Protestations, plaintes déposées, intervention d’un organisme des Nations Unies, saisine du Conseil d’Etat… La polémique que suscite auprès des enseignants et des parents d’élèves le fichier informatique Base élèves 1er degré ne dégonfle pas. Et ce n’est pas la décision du Conseil d’Etat, datée du 19 juillet, qui va calmer le jeu. La plus haute juridiction administrative publie sur son site une décision selon laquelle ce fichier, mis en place en 2004 pour recenser les élèves du primaire, n’est pas conforme à la loi Informatique et libertés sous plusieurs aspects.
« Le Conseil d’État relève tout d’abord que, s’il a bien fait l’objet d’une déclaration à la fin de l’année 2004 auprès de la Commission nationale de l’informatique et des libertés (CNIL), ce fichier a commencé à être utilisé sans attendre la délivrance du récépissé de la déclaration, intervenue seulement le 1er mars 2006 », explique l’institution. Conclusion : entre la fin de 2004 et début mars 2006, la mise en oeuvre de Base élèves était illégale.
Autre problème : ce fichier collecte beaucoup d’informations sur les élèves, dans le but de les suivre tout au long de leur scolarité. Parmi ces informations, des données sur l’affectation en classes d’insertion scolaire (Clis), destinées à des enfants touchés par un handicap. Or, ces données sont, selon le Conseil, trop précises. Elles permettent de connaître le handicap dont l’élève est atteint. Dans ce cas, Base élèves revient ni plus ni moins à collecter des données sur la santé, ce qui nécessite une autorisation particulière de la Cnil.
Nuance toutefois : cette critique vaut pour la première version de Base élèves. Contesté par les enseignants et les parents d’élèves sur ce point des données de santé, le fichier avait été modifié par arrêté du gouvernement à l’automne 2008. Depuis cette date, il n’inclut plus ce type de données.

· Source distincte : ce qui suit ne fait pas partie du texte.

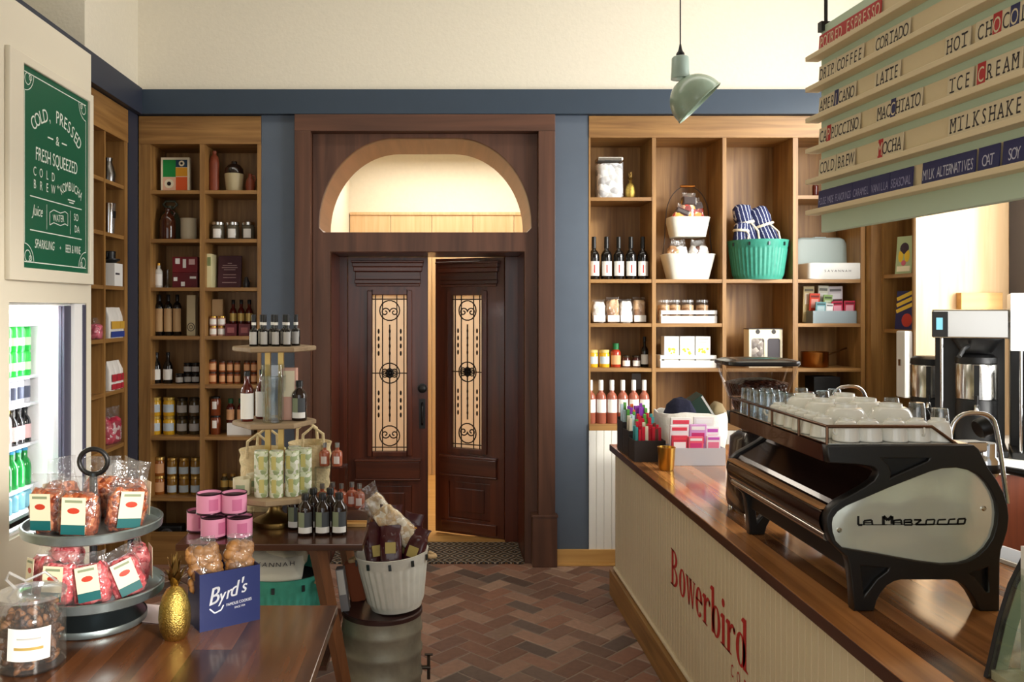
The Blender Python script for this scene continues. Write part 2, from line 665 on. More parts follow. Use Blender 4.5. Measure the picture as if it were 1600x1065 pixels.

Plus de 2 000 plaintes rejetées
En revanche, la deuxième version du fichier, actuellement en vigueur, compte une nouvelle irrégularité pointée par le Conseil. Elle refuse le droit d’opposition aux personnes fichées. Ce qui est contraire à la loi Informatique et libertés de 1978, qui dit que toute personne dont on collecte des données doit pouvoir consulter le fichier, demander des rectifications s’il y a matière, voire s’opposer à ce que des données y figurent.
Deux critiques souvent émises contre Base élèves sont en revanche évacuées par le Conseil. Cette base de données n’a pas pour but d’être interconnectée avec d’autres et la durée de conservation des données choisie, 15 ans « n’est pas excessive ». Même si, le Conseil le reconnaît, il est possible de « [procéder] à des rapprochements avec des données provenant d’autres fichiers dont les objets sont voisins du sien. A ce titre, le Conseil d’État sanctionne l’omission, dans la déclaration faite à la Cnil, de la mention de ces rapprochements ».
La mise en œuvre de Base élèves est donc loin d’avoir été exemplaire. Et ce jugement du Conseil d’Etat tombe quelques jours après que le procureur de Paris a rejeté plus de 2 000 plaintes de parents d’élèves contre ce même fichier. Les plaignants dénonçaient notamment le non-respect de certaines dispositions de la loi Informatique et libertés. De quoi alimenter encore la polémique.